*Written instruction*:
Go through the records below from the first line and print each one exactly, stopping after the line that contains "tag(g.build('road', road_m, fix=False), 'dark". Do not print pictures or anything past that line.

*Data rows*:
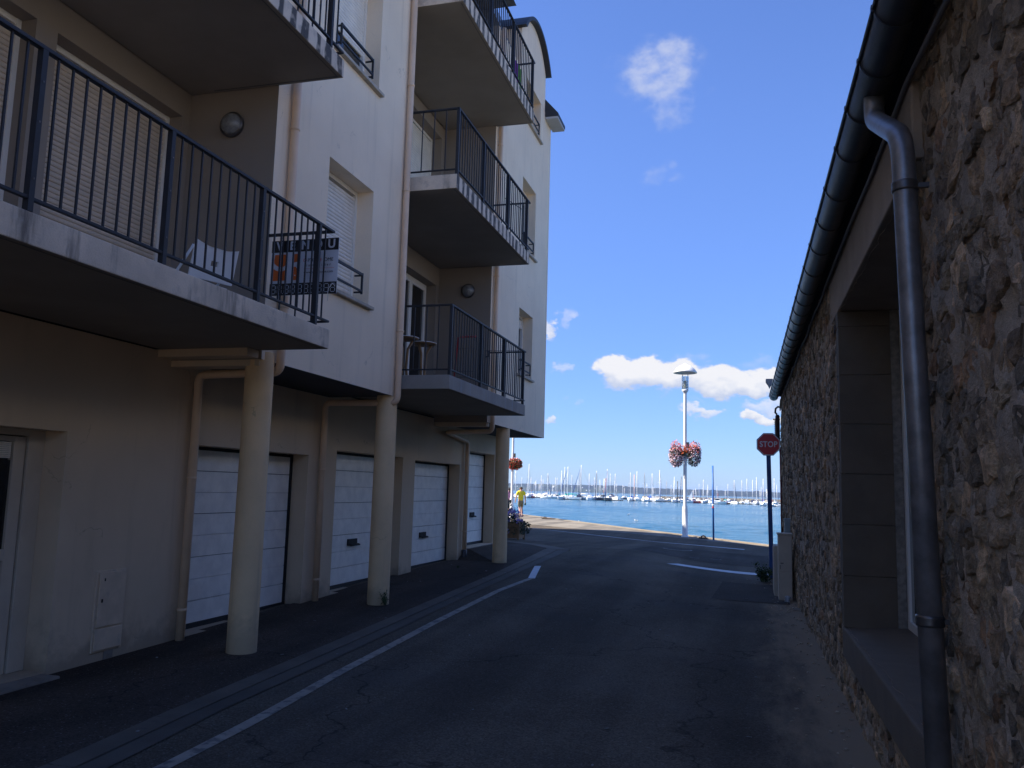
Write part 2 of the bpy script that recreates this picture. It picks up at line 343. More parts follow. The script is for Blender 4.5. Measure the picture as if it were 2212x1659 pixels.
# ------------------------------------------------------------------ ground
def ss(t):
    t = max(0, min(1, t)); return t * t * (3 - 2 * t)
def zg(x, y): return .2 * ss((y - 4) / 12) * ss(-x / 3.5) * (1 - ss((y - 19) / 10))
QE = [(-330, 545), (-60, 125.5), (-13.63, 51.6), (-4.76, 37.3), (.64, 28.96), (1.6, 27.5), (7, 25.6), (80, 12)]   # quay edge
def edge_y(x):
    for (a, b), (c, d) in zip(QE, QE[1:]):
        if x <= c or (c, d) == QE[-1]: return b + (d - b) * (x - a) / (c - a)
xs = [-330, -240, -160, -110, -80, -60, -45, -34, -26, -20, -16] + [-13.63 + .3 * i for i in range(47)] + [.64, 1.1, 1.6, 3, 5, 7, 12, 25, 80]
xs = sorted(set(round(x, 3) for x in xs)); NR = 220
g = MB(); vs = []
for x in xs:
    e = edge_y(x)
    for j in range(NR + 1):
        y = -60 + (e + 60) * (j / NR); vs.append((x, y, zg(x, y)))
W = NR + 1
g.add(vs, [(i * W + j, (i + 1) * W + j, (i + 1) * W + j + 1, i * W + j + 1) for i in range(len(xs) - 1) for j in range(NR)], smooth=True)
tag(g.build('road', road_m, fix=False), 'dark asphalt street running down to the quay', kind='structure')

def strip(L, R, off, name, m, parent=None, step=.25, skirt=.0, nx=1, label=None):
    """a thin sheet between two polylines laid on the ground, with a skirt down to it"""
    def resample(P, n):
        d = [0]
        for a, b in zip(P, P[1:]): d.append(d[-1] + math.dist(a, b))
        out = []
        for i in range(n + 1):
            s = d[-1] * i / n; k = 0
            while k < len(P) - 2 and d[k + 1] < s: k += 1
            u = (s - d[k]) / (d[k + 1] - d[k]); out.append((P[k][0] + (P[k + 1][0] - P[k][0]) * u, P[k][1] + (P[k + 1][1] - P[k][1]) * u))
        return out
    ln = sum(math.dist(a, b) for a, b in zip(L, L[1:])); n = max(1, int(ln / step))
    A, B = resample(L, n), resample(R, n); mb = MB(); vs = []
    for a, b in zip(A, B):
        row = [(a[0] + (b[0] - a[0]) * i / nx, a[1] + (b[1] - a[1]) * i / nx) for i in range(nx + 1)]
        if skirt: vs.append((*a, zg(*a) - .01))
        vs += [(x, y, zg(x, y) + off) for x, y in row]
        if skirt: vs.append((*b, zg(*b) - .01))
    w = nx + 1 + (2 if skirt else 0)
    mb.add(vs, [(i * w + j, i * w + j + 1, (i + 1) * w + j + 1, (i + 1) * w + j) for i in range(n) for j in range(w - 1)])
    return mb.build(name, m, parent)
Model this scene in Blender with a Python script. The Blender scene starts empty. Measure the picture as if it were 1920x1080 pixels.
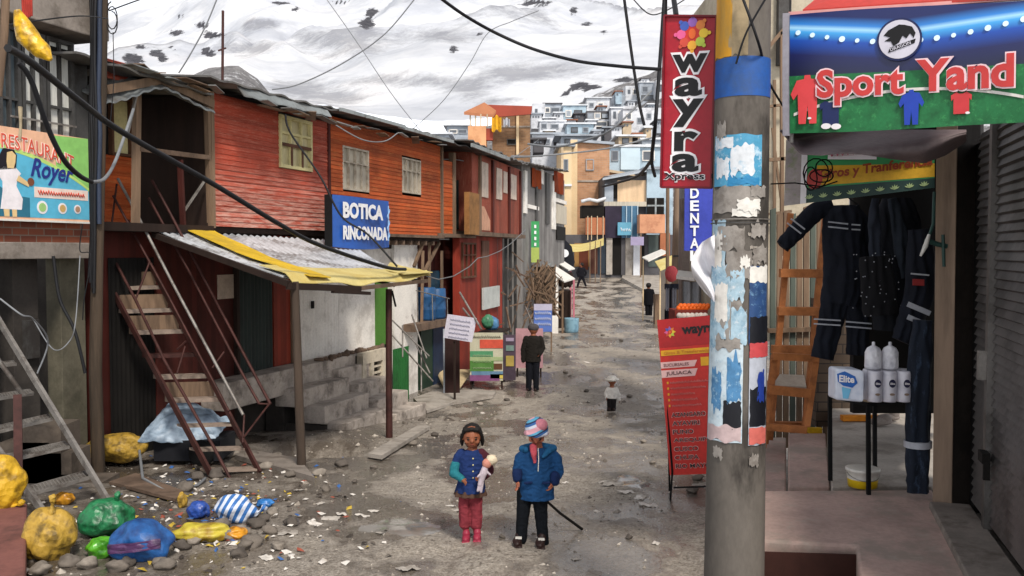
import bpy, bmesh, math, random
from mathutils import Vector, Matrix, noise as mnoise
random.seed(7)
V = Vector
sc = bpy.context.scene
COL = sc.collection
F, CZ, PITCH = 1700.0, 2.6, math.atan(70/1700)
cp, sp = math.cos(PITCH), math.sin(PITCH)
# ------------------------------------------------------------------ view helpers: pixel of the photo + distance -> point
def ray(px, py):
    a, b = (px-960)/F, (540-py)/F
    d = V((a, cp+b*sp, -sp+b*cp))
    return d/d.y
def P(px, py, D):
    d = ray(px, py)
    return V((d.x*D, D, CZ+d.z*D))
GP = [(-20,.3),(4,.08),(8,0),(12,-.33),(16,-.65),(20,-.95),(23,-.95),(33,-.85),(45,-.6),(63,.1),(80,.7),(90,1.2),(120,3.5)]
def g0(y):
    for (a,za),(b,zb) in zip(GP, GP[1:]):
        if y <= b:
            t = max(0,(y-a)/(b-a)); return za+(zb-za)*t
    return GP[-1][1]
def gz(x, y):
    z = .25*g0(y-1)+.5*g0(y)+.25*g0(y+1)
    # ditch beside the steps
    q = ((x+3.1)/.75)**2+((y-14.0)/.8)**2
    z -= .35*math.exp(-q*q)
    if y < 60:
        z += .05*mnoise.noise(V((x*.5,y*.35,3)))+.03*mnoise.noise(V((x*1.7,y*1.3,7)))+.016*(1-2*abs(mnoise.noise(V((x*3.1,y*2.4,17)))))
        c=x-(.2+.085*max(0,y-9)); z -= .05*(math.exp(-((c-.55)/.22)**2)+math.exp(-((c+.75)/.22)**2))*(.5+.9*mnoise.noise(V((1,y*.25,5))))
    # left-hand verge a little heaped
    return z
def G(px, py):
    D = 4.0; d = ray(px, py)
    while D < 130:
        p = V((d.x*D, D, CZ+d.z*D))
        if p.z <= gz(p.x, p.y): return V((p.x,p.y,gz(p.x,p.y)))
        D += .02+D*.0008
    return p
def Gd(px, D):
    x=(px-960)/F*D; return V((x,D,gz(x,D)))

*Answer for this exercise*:
Write part 2 of the bpy script that recreates this picture. It picks up at line 343. More parts follow. The script is for Blender 4.5. Measure the picture as if it were 2212x1659 pixels.
# ------------------------------------------------------------------ ground
def ss(t):
    t = max(0, min(1, t)); return t * t * (3 - 2 * t)
def zg(x, y): return .2 * ss((y - 4) / 12) * ss(-x / 3.5) * (1 - ss((y - 19) / 10))
QE = [(-330, 545), (-60, 125.5), (-13.63, 51.6), (-4.76, 37.3), (.64, 28.96), (1.6, 27.5), (7, 25.6), (80, 12)]   # quay edge
def edge_y(x):
    for (a, b), (c, d) in zip(QE, QE[1:]):
        if x <= c or (c, d) == QE[-1]: return b + (d - b) * (x - a) / (c - a)
xs = [-330, -240, -160, -110, -80, -60, -45, -34, -26, -20, -16] + [-13.63 + .3 * i for i in range(47)] + [.64, 1.1, 1.6, 3, 5, 7, 12, 25, 80]
xs = sorted(set(round(x, 3) for x in xs)); NR = 220
g = MB(); vs = []
for x in xs:
    e = edge_y(x)
    for j in range(NR + 1):
        y = -60 + (e + 60) * (j / NR); vs.append((x, y, zg(x, y)))
W = NR + 1
g.add(vs, [(i * W + j, (i + 1) * W + j, (i + 1) * W + j + 1, i * W + j + 1) for i in range(len(xs) - 1) for j in range(NR)], smooth=True)
tag(g.build('road', road_m, fix=False), 'dark asphalt street running down to the quay', kind='structure')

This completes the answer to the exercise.